Many of the roughly 65 million refugees, asylum-seekers, and internally displaced people around the world today have had to make panicked choices like these. But my own “escape” was far away from that. Médecins Sans Frontières (MSF) had organized the Forced From Home exhibit. The aim was, in part, to put the staggering numbers of the crisis into tangible terms for those of us who don’t have to contemplate actually being forced from home.
We got on a raft like the ones in which so many have risked, and lost, their lives in recent years–though this one stayed on dry land–and later, we were detained at a fenced border where our various legal classifications determined our future. At each stop, hardships from the journey forced us to give up one item, until we were left empty-handed in front of staged refugee tents–where in real life another series of ordeals await those who make it that far.
MSF, or Doctors Without Borders, the international aid group and Nobel Peace Prize laureate, is touring the exhibit through five U.S. cities this fall, with a series of West Coast stops planned for next year. With the Forced From Home exhibit, MSF is trying to communicate, in concrete terms, the reality of people fleeing.

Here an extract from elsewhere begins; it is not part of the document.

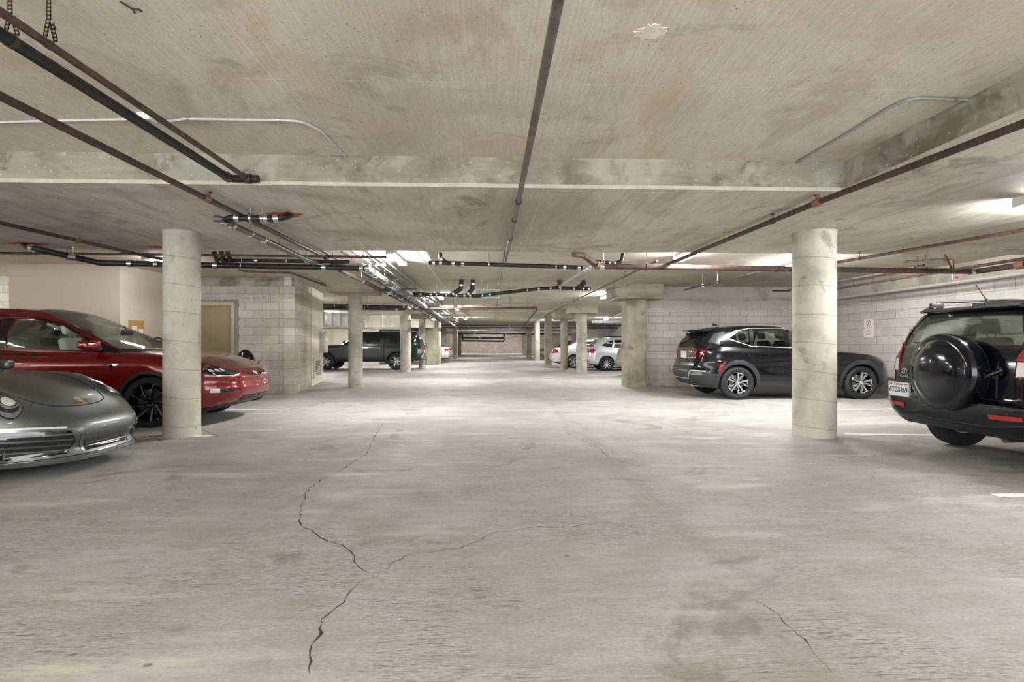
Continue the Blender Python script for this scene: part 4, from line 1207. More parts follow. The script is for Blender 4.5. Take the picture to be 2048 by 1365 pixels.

Tatiana Chiarella, an MSF nurse from Brazil who has been touring with the exhibit, explained: “For people living in the U.S., or even my people in Brazil, we are so far from the situation that you may hear their stories but you don’t realize it could happen to any one of us.” The people she treated “were just like us, they were doctors, nurses, engineers, lawyers, and suddenly this happened–they have war in their countries and they have to flee for their life and for their families–and they lost everything.”
On the tour I took, I met a student from Charleston, South Carolina, who said: “It pains me to see how unaccepting communities can be of refugees especially when a good amount of people in the U.S. can trace their ancestry to people who left their home because of economic or political issues.”